- _THE EXERCISE_:
Scan the data below and pick out the lines containing the word "pixels".

- _RAW DATA_:

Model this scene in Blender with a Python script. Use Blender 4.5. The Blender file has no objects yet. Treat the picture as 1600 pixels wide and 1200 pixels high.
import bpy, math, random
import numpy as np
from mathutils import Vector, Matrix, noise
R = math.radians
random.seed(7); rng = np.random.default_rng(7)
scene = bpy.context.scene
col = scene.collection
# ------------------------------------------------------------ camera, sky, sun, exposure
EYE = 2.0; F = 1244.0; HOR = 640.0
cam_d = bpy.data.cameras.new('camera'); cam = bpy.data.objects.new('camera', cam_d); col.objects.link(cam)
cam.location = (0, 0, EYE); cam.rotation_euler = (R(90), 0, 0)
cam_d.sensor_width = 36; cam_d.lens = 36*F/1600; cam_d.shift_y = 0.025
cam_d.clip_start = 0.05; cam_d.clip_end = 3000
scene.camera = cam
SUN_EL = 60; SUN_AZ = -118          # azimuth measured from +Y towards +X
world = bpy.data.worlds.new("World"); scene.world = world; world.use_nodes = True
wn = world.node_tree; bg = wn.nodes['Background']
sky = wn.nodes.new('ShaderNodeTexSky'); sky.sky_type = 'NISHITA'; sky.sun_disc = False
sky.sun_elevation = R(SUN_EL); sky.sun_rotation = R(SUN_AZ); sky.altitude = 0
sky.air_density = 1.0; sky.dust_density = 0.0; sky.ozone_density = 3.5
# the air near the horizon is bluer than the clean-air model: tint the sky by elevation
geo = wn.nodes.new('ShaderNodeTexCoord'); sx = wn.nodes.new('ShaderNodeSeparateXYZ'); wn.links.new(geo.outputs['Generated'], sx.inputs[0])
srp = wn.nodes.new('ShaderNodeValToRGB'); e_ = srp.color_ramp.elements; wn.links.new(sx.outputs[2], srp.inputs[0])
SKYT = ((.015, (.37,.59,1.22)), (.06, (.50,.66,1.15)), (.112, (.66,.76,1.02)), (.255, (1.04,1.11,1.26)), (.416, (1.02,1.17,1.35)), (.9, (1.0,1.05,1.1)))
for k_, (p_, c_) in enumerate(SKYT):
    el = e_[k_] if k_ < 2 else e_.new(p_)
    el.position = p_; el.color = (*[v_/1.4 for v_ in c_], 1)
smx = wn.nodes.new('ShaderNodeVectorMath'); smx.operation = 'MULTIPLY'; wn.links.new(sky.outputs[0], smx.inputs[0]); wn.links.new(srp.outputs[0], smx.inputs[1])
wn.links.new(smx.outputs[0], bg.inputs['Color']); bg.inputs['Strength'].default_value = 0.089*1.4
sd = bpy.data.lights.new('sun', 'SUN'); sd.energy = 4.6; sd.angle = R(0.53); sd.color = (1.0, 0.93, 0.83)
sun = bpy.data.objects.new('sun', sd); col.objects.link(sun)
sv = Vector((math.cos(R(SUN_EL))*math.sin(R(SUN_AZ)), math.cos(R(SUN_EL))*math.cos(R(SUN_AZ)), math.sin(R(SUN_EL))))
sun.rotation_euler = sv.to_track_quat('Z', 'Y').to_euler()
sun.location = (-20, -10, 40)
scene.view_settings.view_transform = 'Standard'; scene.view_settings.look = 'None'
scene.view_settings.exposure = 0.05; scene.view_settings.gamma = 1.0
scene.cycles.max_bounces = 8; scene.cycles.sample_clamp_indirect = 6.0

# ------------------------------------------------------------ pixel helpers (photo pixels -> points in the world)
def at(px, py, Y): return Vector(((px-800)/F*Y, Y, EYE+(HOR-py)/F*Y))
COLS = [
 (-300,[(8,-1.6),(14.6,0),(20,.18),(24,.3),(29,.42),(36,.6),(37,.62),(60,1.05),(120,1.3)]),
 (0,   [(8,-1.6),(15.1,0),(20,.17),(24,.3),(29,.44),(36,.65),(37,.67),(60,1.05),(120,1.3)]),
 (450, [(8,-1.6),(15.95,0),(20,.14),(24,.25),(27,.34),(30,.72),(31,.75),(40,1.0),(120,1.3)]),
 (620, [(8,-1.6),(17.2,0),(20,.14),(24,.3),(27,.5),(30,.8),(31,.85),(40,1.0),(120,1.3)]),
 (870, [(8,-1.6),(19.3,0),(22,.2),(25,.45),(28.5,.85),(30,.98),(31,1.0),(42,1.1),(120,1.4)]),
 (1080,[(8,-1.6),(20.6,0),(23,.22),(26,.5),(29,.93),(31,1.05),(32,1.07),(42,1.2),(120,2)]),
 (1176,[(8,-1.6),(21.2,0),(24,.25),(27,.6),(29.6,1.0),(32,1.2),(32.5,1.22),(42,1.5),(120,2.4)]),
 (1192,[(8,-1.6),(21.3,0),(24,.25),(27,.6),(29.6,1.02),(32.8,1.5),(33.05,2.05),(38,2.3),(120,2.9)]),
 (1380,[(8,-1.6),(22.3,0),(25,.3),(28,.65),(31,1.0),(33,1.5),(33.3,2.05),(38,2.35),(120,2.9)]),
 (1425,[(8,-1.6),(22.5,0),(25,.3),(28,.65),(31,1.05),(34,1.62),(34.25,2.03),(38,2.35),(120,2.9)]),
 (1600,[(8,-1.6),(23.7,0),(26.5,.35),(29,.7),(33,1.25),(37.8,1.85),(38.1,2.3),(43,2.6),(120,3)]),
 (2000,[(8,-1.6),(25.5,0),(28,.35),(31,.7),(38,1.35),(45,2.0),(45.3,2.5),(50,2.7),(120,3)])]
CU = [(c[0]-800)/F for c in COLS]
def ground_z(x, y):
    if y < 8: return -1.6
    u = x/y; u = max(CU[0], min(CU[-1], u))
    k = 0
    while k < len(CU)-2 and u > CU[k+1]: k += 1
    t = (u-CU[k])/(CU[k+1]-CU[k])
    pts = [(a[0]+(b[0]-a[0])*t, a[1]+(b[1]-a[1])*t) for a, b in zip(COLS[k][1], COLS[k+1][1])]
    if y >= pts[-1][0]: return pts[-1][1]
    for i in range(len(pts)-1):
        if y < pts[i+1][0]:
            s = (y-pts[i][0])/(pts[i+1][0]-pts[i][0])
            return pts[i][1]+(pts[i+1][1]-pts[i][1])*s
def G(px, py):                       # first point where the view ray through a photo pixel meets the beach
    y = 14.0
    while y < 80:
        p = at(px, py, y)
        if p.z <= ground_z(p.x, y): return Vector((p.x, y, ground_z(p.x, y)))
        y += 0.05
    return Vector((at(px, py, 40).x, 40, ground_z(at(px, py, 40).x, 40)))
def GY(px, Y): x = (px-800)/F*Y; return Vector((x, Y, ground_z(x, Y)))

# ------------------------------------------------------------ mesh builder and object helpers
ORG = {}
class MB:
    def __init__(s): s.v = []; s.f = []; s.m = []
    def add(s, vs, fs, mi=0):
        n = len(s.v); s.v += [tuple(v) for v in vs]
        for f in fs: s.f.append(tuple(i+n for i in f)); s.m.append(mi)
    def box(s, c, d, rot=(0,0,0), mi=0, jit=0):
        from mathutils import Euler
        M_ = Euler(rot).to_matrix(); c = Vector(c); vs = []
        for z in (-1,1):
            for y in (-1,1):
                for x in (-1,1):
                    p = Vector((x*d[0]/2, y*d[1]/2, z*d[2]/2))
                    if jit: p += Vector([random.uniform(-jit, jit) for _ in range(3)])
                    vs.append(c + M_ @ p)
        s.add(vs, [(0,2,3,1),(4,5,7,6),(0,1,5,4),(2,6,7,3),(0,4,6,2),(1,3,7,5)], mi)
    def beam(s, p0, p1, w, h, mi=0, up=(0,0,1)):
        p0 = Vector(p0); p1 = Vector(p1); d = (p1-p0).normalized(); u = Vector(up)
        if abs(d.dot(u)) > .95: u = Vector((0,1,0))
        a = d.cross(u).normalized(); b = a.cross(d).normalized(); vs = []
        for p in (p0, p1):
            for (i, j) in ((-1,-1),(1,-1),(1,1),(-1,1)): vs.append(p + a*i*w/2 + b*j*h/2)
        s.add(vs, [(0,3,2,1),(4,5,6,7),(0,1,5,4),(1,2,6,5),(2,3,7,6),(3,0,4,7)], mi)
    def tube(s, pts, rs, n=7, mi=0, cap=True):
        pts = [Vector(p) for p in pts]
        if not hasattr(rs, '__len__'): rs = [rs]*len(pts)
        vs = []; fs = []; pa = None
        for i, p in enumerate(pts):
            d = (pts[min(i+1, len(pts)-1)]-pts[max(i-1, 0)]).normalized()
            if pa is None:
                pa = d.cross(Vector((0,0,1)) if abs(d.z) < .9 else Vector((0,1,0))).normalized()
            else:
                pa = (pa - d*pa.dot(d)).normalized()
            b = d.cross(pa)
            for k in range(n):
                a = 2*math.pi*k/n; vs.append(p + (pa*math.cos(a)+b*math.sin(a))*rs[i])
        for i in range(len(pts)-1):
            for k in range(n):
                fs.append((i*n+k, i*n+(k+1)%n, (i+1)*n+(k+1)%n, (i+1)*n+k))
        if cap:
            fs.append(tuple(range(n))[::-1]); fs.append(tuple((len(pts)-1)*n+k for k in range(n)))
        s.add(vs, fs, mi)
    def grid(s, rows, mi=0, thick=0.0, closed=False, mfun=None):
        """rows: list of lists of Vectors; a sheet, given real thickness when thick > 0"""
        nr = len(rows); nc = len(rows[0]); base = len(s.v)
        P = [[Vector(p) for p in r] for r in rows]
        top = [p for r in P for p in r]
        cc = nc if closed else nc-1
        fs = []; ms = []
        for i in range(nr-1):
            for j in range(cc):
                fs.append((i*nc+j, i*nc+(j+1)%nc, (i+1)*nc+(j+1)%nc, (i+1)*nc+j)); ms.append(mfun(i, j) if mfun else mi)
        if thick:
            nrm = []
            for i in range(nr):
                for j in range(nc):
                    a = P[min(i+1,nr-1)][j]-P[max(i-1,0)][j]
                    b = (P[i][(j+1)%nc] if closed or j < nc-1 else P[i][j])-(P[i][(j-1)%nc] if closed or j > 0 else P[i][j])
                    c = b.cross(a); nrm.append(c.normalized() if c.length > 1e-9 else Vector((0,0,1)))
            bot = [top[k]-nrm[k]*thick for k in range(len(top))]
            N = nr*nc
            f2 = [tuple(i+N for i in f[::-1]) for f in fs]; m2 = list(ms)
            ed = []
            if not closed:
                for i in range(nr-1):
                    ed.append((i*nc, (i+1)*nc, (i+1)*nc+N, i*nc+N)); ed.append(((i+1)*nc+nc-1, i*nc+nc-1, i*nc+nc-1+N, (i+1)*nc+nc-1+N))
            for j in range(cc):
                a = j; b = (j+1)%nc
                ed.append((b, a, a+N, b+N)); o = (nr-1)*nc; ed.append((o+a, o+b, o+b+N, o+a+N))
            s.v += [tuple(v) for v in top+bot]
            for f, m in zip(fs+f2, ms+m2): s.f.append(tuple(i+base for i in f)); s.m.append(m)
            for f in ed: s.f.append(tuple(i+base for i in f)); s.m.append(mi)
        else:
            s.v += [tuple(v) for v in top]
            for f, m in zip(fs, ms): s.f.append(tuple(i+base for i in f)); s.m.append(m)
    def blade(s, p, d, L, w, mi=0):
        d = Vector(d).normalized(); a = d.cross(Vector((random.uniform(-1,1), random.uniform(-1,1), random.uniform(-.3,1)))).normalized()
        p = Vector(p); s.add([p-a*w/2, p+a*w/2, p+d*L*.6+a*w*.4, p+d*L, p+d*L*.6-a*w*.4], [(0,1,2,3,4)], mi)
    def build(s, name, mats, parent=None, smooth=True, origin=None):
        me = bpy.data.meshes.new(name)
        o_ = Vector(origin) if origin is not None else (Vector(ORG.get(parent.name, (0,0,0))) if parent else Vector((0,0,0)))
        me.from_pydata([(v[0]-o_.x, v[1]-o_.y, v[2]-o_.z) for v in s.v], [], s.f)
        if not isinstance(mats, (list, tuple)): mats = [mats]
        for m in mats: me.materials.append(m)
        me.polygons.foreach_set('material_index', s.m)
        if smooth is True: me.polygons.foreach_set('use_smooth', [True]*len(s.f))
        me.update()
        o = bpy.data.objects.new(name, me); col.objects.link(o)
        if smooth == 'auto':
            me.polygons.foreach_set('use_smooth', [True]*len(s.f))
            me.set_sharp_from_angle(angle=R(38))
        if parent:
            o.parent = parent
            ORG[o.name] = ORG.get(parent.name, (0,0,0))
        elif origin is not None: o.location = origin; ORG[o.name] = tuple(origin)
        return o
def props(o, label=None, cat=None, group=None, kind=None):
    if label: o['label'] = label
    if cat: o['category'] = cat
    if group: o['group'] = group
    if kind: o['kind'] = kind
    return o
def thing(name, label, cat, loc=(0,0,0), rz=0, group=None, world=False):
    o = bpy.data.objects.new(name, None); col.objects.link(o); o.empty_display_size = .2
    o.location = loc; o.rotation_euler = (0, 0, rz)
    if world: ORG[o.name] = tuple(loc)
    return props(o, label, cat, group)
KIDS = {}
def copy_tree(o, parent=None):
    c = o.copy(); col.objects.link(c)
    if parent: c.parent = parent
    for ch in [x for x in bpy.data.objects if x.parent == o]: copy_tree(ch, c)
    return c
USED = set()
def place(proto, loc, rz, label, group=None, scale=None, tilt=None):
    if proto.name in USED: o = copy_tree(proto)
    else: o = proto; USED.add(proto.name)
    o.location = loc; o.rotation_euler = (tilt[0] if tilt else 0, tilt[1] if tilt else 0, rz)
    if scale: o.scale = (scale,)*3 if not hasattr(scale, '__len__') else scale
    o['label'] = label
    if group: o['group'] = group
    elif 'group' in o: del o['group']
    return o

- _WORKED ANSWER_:
Model this scene in Blender with a Python script. Use Blender 4.5. The Blender file has no objects yet. Treat the picture as 1600 pixels wide and 1200 pixels high.
# ------------------------------------------------------------ pixel helpers (photo pixels -> points in the world)